▶ _To be done_: Sort through the entries below and pull out lines containing the word "Measure".

▶ _Material for this task_:
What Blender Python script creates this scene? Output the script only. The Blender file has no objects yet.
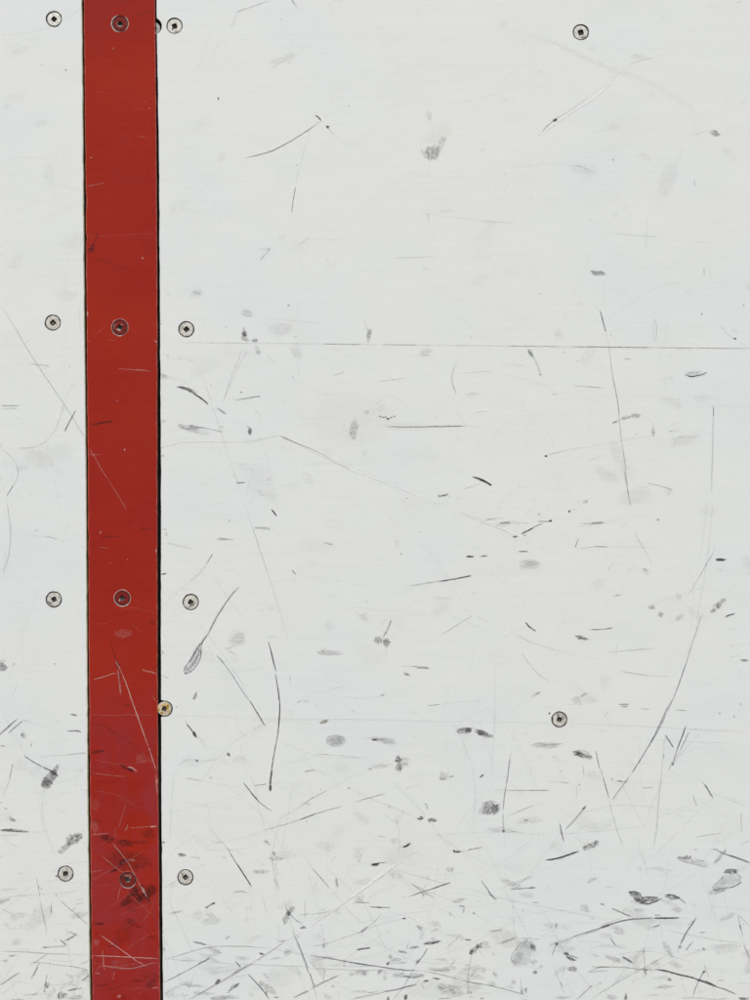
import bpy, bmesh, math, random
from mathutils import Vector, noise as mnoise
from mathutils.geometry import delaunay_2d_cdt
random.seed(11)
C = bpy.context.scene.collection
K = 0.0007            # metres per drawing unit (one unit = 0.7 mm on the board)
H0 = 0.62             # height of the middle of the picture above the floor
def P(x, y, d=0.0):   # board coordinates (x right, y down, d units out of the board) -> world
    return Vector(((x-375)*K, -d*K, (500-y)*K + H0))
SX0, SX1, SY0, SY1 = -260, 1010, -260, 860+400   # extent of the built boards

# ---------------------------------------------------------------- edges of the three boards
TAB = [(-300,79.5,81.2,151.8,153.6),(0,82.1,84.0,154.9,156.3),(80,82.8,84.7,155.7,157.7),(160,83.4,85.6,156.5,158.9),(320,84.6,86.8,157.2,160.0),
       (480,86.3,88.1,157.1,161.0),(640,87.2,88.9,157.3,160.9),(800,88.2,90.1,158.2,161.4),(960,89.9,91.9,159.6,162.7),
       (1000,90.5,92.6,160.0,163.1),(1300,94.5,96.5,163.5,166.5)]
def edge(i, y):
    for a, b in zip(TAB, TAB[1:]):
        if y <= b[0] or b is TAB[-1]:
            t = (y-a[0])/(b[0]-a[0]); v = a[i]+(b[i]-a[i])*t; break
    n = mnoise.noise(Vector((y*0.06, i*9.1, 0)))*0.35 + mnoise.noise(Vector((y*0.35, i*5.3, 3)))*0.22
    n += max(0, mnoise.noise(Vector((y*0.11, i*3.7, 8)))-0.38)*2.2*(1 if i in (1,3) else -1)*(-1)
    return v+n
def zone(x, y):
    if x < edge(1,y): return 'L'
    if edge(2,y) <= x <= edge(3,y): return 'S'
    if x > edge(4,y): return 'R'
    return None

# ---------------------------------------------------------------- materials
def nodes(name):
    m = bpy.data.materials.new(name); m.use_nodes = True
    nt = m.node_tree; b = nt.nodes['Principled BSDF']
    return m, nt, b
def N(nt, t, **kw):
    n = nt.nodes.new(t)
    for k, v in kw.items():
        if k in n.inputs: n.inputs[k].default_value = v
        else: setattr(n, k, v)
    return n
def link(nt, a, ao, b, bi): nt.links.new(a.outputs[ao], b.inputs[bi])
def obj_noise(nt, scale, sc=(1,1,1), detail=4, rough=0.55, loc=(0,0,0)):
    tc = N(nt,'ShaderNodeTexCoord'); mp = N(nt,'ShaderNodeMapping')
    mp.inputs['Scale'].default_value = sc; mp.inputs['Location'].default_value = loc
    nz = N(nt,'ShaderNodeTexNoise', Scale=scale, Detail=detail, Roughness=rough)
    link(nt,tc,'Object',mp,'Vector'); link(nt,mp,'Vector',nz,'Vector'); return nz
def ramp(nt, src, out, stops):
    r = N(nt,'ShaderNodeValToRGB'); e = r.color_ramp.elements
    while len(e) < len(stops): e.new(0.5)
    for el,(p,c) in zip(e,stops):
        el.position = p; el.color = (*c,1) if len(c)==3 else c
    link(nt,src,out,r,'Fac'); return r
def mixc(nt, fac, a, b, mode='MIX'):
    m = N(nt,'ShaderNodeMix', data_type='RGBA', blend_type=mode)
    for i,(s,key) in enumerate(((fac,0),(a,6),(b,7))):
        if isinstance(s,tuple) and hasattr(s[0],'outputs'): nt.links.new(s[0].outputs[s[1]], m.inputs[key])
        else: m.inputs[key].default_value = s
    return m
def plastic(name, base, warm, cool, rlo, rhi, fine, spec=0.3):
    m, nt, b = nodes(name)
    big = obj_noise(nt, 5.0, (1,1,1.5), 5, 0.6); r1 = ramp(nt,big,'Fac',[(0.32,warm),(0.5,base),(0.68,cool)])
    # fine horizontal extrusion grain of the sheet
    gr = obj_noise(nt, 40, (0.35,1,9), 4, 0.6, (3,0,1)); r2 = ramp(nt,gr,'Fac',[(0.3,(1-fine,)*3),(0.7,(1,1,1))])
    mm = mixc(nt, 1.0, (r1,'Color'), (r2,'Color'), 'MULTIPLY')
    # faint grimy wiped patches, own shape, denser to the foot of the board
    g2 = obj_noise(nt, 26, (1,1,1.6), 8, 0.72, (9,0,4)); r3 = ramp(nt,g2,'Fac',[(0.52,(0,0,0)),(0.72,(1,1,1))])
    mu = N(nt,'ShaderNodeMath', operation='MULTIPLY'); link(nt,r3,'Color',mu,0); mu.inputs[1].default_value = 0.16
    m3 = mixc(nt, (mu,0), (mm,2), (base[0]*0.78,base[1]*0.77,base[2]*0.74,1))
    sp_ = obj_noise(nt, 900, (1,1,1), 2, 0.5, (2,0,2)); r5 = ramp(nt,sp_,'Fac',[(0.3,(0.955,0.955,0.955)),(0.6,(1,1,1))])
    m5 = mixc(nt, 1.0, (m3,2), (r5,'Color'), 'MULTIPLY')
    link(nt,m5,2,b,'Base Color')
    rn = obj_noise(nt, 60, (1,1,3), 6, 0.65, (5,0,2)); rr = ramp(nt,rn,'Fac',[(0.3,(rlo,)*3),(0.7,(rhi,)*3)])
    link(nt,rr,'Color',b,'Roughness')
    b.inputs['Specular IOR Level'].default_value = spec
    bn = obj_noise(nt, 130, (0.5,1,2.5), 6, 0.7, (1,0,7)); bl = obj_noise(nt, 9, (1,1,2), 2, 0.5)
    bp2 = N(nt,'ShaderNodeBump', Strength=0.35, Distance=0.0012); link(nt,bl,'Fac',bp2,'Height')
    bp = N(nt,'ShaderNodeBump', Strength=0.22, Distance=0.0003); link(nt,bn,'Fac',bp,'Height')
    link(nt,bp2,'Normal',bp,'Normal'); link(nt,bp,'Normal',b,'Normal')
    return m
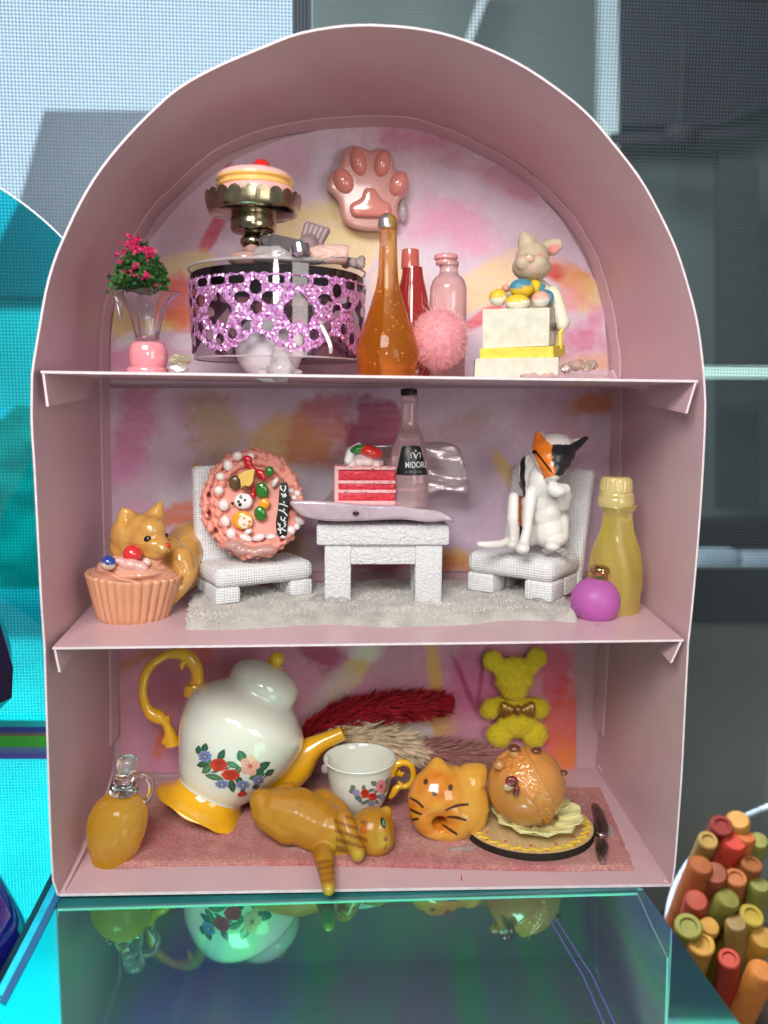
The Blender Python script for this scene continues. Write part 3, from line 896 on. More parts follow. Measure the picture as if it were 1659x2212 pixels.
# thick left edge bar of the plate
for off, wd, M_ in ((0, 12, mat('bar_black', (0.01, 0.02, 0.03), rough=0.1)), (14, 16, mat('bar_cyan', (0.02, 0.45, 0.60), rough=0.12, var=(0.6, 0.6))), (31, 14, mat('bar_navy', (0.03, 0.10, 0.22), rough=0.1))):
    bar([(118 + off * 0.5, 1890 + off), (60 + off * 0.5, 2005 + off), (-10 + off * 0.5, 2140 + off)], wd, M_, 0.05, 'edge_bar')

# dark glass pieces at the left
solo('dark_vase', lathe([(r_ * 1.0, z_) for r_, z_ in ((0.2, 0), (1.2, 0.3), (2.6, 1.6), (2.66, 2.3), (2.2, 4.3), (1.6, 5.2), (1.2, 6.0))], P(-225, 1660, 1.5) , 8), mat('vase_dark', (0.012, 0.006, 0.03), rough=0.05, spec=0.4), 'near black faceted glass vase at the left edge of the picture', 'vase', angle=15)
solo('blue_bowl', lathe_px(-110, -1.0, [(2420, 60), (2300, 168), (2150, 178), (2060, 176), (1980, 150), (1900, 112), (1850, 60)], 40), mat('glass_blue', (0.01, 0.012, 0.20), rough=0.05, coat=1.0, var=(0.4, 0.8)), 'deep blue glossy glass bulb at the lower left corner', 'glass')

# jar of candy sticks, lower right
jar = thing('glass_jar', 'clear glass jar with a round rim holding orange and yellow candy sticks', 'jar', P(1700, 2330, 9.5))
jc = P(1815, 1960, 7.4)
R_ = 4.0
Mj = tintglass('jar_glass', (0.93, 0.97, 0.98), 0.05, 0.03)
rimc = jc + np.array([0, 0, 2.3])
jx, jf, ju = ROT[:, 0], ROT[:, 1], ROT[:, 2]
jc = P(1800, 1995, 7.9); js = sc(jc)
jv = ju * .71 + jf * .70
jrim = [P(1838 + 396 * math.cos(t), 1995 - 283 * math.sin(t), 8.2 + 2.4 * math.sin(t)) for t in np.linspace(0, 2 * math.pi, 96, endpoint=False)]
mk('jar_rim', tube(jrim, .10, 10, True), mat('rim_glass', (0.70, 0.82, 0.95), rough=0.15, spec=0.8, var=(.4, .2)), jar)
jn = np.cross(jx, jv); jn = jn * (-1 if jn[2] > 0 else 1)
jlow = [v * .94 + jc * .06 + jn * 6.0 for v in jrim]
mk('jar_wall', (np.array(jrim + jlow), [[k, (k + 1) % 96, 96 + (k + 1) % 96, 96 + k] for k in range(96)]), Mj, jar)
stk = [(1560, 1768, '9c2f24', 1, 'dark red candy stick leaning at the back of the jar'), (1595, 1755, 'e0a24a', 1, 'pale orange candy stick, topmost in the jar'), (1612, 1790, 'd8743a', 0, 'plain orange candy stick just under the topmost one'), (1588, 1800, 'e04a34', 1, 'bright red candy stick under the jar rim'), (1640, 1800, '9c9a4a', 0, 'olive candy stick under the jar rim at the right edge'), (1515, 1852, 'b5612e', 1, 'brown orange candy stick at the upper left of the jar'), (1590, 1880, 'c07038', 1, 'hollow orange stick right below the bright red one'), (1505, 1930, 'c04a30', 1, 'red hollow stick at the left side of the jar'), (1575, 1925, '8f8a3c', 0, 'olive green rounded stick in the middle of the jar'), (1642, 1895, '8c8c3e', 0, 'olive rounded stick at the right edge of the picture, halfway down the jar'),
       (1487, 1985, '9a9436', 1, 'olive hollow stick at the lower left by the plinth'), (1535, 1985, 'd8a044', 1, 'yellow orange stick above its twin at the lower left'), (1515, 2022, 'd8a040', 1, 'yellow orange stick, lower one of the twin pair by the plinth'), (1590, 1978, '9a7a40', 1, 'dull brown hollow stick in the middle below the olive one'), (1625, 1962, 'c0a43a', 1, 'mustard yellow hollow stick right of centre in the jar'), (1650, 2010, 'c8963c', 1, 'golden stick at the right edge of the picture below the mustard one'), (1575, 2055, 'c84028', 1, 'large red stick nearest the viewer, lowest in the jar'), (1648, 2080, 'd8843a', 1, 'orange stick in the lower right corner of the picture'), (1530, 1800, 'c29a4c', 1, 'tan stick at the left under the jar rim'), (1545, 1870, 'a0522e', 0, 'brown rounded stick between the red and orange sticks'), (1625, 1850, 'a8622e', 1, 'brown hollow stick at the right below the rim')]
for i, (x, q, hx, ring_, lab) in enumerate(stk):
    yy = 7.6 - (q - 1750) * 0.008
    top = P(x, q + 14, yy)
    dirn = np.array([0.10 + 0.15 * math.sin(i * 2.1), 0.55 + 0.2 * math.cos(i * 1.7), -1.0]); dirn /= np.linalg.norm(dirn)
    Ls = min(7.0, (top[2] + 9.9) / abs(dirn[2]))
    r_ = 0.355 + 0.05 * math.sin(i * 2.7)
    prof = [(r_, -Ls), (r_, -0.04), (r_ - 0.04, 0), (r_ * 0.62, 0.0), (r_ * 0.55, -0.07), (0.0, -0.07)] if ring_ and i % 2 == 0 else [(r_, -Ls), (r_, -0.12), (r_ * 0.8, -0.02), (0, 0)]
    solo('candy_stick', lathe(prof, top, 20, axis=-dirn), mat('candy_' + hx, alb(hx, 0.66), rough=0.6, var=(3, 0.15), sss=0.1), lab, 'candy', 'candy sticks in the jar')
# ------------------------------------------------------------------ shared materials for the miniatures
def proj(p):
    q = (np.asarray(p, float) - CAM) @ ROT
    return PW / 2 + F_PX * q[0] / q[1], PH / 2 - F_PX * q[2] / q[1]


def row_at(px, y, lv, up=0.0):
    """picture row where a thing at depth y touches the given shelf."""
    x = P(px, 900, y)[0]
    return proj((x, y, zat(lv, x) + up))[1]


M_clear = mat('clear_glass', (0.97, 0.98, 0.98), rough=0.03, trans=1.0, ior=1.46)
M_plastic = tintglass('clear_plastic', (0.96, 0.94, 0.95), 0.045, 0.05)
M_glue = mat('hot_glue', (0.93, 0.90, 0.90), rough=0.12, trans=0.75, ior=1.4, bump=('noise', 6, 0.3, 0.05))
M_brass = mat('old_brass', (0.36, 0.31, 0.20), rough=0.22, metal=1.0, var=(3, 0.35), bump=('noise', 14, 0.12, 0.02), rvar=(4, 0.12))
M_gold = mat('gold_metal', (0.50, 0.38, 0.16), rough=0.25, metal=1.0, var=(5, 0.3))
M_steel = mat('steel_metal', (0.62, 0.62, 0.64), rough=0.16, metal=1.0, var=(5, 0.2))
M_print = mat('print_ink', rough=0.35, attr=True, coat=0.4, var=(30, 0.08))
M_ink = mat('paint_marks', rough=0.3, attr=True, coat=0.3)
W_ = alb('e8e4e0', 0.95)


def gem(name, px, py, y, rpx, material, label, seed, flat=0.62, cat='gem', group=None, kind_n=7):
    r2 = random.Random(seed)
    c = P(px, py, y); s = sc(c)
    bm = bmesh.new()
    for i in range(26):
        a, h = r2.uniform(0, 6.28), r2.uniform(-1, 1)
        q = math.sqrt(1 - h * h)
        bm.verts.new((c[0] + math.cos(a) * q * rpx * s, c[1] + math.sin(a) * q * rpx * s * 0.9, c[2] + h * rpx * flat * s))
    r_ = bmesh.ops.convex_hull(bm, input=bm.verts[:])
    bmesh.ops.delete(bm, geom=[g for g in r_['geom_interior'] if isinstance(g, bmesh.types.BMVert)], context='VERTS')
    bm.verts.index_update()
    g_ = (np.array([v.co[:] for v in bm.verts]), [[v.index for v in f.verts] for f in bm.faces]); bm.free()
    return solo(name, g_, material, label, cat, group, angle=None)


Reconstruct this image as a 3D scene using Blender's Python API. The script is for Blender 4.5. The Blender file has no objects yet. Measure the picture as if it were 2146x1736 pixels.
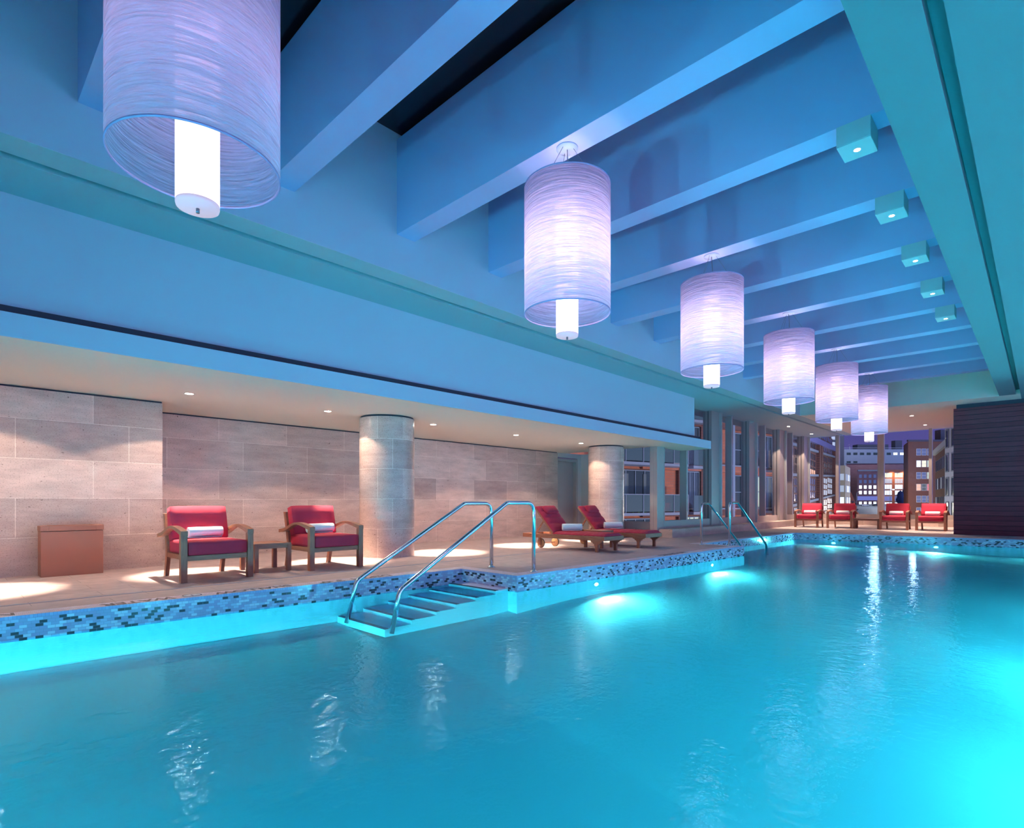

▶ _Solved exercise_:
The Blender Python script for this scene continues. Write part 3, from line 896 on. More parts follow. Measure the picture as if it were 1659x2212 pixels.
Reconstruct this image as a 3D scene using Blender's Python API. The script is for Blender 4.5. The Blender file has no objects yet. Measure the picture as if it were 2146x1736 pixels.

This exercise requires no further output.